La situation interne de la Russie est caractérisée par un tournant vers des
formes autoritaires de gouvernement et des divisions sociales énormes. Alors
que la richesse d’une minorité d’oligarques défie toute description, la masse
des gens ordinaires mène une lutte quotidienne pour la survie.
Poutine attaque Washington du point de vue des intérêts de la Russie en tant que grande puissance, c’est-à-dire
du point de vue des intérêts de l’oligarchie dirigeante. Le même critère
s’applique aux gouvernements européens, qui défendent aussi leurs propres
intérêts impérialistes. C’est ce qui détermine aussi les méthodes qu’ils
emploient. Ils réagissent au militarisme américain avec leurs propres bruits de
bottes et en étendant leurs opérations militaires internationales.
Le 8 février, le ministre russe de la Défense, Sergei
Ivanov, annonçait une augmentation importante du budget militaire russe, l’augmentant
de 189 milliards de dollars sur les huit prochaines années; le but de
l’augmentation est d’améliorer l’infrastructure militaire et comprend
l’acquisition d’une nouvelle génération de missiles balistiques
intercontinentaux, de sous-marins nucléaires et l’amélioration du système radar
de première alerte
S’adressant au parlement russe, Ivanov annonça que les
militaires recevraient beaucoup plus de missiles balistiques cette année que
les années précédentes.
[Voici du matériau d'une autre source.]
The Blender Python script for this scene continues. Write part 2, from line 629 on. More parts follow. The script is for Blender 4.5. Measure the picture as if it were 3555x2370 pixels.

Il mentionna aussi le fait que la Russie prévoyait le
déploiement de 34 nouvelles rampes de lancement pour missiles du type Topol-M,
de nouvelles unités de contrôle et de 50 missiles de ce type montés sur des
rampes de lancement mobile d’ici 2015.
Ces mesures visant à étendre l’arsenal nucléaire du Kremlin
et à améliorer sa manoeuvrabilité sont clairement motivés par l’attitude
provocante de Washington dont le bouclier antimissile n’a pour cible crédible
que la Chine et la Russie. Avec
seulement un vingtième du budget militaire du Pentagone, Moscou tente de
développer un mécanisme qui vise à conserver la possibilité d’une riposte
nucléaire face à la capacité de plus en plus sophistiquée des Etats-Unis de
frapper et de neutraliser les rampes de lancement nucléaires fixes russes.
La situation rappelle de plus en plus celle du début du
siècle, où les tensions entre puissances impérialistes finirent par exploser sous
forme de l’horrible boucherie de la Première Guerre mondiale. Une guerre contre
l’Iran déstabilisera entièrement le système
international des grandes puissances. Une telle guerre signifiera non
seulement l’horreur pour toute la population de la région, mais entraînera
également des confrontations inévitables et directes entre les grandes
puissances ayant des intérêts stratégiques dans la région.
La lutte contre la guerre impérialiste ne peut être menée
que sur la base d’un mouvement international de la classe ouvrière. Son
objectif doit être de surmonter le système capitaliste mondial, qui menace une
fois encore de plonger l’humanité dans un abîme de guerre et de réaction.